This answer was originally posted on Quora. While my answer here may be a bit long winded and not straight to the point, I wanted to give the OP a broader idea why and how friendship is created. Mind you, this is advice given to someone who is seeking friendships and not for people who have a solid character.

This is half dependent on what your personality is like, how you communicate, what your expectations are, your environment and how far you are willing to go for those friendships. For some, communication, expectation, willingness are a natural part of their character and behaviour. The other half are the dynamics of two or more people involved in the fray.

Of course, this is really a ‘dance’ when it comes down to any sort of relationship. While it’s true that a person can dance with oneself, ultimately, dancing with oneself in my opinion, is the fulfillment of being a narcissist. While many people do go into all sorts of relationship dancing to their own beat, ultimately, those relationships suffer because the person is unable or unwilling to recognize that the world does not revolve solely around them. Not everyone is willing to dance to their beat solely.

Indeed, it’s possible to make friendships without ever changing or evolving yourself. Most people are like this. In fact, most people reinforce the idea that changing oneself to suit the desires of the collective is a bad thing. It is and it isn’t.

It is because you shouldn’t have to compromise yourself and your principles. However, it isn’t because you’re not changing yourself from an Apple Fruit to a Rubber Tire. You’re changing yourself from an Apple Fruit to an Apple Fruit Salad with an optional side of pineapples, coconut juice and cherries.

If you want friendships, you can’t just dance to the beat and sound in your head. If you want friendships, you need to know how to match your dance to that of the person or people you wish to have a relationship with.

In business, you want to choose the partners that you can easily get your thoughts across the easiest, have similar or the same goals, have similar or the same visions and processes. In romance, you want to choose the partner(s) that complement your life, share with you the process of growth, an intimacy that continue to evolve your partnership while refining over time to the needs and wants of each partner involved.

Friendships are no different. There is a set of loosely established idealistic policies when people want to make friendships. So many people go out of their way to act on trying to make them. Here’s the thing though, friendships shouldn’t have to be made per se. Friendships should happen mainly by accident. Mind you, I am not necessarily saying that any stranger you randomly bump into can be a friend. I am also not saying that any person you introduce yourself to will not be a friend. What I am instead saying is that people shouldn’t have to go into a locale of people expecting to make friends, unless they have an ulterior motive, eg: a business motive and/or a sexual motive, etc. In other words, people should go into any locale and be opened to anything, even if nothing happens.

To clarify my last paragraph, a lot of people seeking new pen pals make the mistake of trying to make a friendship between him/herself and the other person/people.
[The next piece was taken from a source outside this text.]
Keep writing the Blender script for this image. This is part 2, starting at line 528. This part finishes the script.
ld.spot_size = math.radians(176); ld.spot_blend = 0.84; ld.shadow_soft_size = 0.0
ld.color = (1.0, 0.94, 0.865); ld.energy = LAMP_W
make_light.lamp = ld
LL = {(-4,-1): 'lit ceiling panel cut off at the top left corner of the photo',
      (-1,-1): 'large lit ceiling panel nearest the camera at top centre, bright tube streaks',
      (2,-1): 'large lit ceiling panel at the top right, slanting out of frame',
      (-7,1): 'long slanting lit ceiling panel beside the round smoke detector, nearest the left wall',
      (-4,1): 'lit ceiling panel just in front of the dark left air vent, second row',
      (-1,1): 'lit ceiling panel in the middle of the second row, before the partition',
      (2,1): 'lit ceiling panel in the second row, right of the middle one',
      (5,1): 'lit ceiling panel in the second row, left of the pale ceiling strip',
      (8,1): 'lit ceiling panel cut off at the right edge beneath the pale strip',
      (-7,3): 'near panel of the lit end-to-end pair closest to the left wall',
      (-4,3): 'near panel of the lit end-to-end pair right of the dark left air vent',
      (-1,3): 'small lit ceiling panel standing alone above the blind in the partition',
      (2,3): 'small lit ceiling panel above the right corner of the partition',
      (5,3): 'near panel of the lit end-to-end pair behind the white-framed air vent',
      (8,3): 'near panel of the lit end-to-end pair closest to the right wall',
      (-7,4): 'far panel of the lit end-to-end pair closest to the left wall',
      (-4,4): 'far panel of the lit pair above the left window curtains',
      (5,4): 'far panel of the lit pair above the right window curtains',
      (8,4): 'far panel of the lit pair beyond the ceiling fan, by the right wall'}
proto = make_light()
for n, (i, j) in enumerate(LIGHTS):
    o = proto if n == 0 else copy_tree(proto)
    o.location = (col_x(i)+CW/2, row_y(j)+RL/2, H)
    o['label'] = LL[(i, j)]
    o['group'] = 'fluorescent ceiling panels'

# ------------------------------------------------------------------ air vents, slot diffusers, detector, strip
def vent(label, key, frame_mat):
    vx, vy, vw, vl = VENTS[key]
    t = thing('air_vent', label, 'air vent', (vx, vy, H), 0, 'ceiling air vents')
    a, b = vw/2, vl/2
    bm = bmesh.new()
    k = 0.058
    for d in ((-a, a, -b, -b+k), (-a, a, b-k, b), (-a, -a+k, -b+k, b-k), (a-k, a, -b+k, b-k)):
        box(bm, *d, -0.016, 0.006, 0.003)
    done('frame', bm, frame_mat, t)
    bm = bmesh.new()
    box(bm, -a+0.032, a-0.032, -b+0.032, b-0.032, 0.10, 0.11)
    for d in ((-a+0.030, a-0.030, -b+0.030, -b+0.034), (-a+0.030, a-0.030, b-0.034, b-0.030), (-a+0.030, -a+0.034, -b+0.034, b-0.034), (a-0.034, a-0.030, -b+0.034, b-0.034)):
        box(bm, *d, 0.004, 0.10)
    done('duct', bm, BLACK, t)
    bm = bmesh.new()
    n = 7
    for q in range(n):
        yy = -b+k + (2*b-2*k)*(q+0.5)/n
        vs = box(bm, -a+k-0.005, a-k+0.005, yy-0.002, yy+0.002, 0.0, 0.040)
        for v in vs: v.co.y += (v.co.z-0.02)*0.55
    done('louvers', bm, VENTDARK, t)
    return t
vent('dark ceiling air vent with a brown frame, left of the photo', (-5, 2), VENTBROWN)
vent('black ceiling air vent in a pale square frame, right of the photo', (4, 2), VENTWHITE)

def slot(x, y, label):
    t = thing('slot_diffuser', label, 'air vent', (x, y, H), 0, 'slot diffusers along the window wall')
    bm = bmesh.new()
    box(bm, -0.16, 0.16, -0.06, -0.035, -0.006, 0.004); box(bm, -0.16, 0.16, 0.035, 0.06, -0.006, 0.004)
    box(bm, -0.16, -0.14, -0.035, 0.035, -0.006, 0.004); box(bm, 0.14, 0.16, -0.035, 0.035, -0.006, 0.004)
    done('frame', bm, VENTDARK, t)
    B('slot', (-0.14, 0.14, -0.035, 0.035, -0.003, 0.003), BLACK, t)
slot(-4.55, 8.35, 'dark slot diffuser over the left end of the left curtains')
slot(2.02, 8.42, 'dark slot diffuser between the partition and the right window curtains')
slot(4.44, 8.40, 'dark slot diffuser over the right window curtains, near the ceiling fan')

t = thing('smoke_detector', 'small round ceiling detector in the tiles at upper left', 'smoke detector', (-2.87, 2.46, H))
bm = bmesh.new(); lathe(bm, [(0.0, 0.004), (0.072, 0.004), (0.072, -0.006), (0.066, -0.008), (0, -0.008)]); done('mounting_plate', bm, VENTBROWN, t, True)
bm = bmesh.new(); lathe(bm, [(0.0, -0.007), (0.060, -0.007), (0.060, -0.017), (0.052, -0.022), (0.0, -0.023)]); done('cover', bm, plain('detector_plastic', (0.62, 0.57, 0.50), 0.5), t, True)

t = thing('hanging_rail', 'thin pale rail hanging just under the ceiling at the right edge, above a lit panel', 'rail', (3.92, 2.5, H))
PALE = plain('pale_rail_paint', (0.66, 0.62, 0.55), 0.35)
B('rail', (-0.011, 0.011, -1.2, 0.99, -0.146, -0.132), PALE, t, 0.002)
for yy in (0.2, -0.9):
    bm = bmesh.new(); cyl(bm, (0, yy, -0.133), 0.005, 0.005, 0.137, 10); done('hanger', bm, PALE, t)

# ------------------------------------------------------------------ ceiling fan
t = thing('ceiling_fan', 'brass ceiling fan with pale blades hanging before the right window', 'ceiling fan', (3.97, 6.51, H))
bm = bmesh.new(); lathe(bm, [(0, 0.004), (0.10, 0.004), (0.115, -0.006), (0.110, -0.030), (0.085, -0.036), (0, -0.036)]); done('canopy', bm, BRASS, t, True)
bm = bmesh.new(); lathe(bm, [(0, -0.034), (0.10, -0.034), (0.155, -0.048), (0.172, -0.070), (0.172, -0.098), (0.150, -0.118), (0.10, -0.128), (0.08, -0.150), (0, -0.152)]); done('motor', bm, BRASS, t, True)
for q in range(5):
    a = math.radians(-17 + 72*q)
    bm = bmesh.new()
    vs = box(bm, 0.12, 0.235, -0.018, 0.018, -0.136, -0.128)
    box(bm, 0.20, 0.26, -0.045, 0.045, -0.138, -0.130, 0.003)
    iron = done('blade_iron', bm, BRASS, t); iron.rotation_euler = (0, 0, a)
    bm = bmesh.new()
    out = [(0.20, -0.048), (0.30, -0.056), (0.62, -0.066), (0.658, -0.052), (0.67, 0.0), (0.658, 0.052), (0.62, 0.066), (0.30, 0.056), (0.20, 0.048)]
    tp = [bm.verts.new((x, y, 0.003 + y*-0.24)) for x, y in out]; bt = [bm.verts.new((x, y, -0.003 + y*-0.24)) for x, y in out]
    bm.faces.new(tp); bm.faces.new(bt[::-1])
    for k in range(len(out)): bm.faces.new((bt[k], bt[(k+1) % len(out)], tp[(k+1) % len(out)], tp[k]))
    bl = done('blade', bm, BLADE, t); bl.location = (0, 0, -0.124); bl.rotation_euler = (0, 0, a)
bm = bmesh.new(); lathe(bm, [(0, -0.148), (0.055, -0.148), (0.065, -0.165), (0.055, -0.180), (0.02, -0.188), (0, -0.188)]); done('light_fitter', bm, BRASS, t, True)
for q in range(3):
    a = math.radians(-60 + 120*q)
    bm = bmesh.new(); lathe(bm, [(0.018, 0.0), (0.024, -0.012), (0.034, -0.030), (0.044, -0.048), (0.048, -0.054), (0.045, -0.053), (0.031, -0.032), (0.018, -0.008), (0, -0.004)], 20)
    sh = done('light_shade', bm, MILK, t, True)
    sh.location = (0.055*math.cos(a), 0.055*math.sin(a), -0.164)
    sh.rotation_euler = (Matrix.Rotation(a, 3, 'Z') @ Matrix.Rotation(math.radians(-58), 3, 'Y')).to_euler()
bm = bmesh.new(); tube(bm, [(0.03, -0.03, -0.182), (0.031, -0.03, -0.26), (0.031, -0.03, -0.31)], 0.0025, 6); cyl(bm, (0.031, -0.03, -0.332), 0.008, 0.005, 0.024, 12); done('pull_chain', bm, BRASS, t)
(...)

They shouldn’t need to try anything. It should just happen by the sheer dynamics of their rendezvous. If you need to exert yourself, there’s a problem already.

Of course, I am not saying it’s impossible to make friendships like that. However, I find friendships through a natural flow of dynamics much more inspiring and connective, than trying to fit into every piece of the puzzle by sheer will.

With the same advice I give to those seeking romance, love, business ventures and other forms of partnerships, my greatest and best advice to you is to build on your core self first. In the process of that, be opened to different ideals, other cultures, other languages, other interests and with that, you may very well invite some like minded souls to your direction.

Short personal story: I never had to make friendships in the entirety of my life. I never had to present myself to be available and willing. I was just at the right places at the right times. No matter which age I was, no matter my environment, I was constantly working on myself whether I was consciously aware of that or not. So throughout different periods of my life, I was interested in slightly different things. Through common subjects, people were made aware of those interests and communication happen between us. Some people ultimately came and went. Others came, stayed a bit and ultimately left as well. A handful of them stayed and continued to grow up with me.

Three of my friendships have lasted 30 years in the summer of 2016 and I still keep in touch with them to this day. I saw one of them three months ago. I play Minecraft with the other two on a mutual friend’s server.

Some additional more functional advice: Be involved, be open minded and not judgmental is really a great way to accept new people and create new friendships.

As Franklin Veaux will probably say, “Saying ‘Hi’ is where it all starts.”